The concept that spent fuel and other forms of high-level nuclear
waste could be safely isolated in copper containers in a geologic
repository originated in Sweden in 1978 (the KBS-II plan). The Swedish
design was based on using the container as one of a series of barriers
for the release of radionucleides. The expected life of the copper
container was estimated to be 1 million years. However, the entire
containment system would prevent the release to the accessible environment
for a much longer time.
Pure, oxygen-free high-conductivity copper was chosen because it is
thermodynamically stable in pure water. Calculations were made to
project copper canister degradation through general corrosion by groundwater
during the lifetime of the repository. These calculations showed that
even under worst-case conditions, only negligible amounts of copper
would be removed from the canister by general corrosion during the
planned life of the repository. Subsequent calculations of pitting
corrosion predicted no penetration of a thick-walled container in
several hundred thousand to well over a million years.
The National Research Council of the National Academy of Sciences
(USA) accepted the findings of the Swedish KBS-II data, as well as
further work by the researchers (KBS-III) contending that the copper
canister's life could be expected to exceed 1 million years.
In 1984, the USA's Basalt Waste Isolation Project and the Nevada Nuclear
Waste Storage Investigations initiated studies on copper-based materials
as possible containers for nuclear waste.
A 1991 report from the Copper Development Association (USA) titled
"Copper Containers for Nuclear Waste Disposal-A Critical Review of
the Literature on Corrosion in Prospective Repository Environments,"

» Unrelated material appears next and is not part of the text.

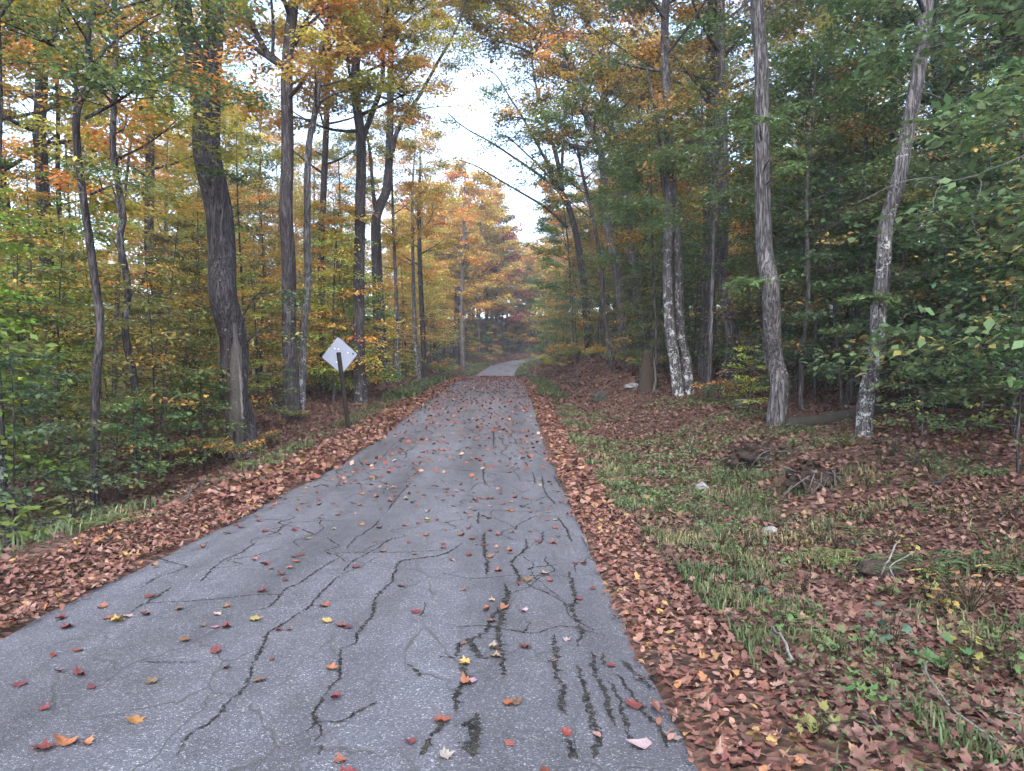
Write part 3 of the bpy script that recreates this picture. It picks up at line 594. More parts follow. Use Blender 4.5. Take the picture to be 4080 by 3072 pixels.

by D. Peters and K. Kundig, presented at the Waste Management '91
Conference in Tucson, Arizona (USA) concluded that:
- Any oxidation or general corrosion of copper and copper alloy canisters
would occur very slowly and that penetration of the container by these
processes is extremely unlikely;
- Penetration of the canisters by pitting is not likely;
- Native copper can be stable for more than 500 million years in geologic
formations where thermodynamically possible corrosion reactions are
kinetically inhibited; and
- The radiolytic formation of microquantities of ammonia and its effects
on the integrity of copper-based containers, as well as the effects
of tensile stress should be studied further.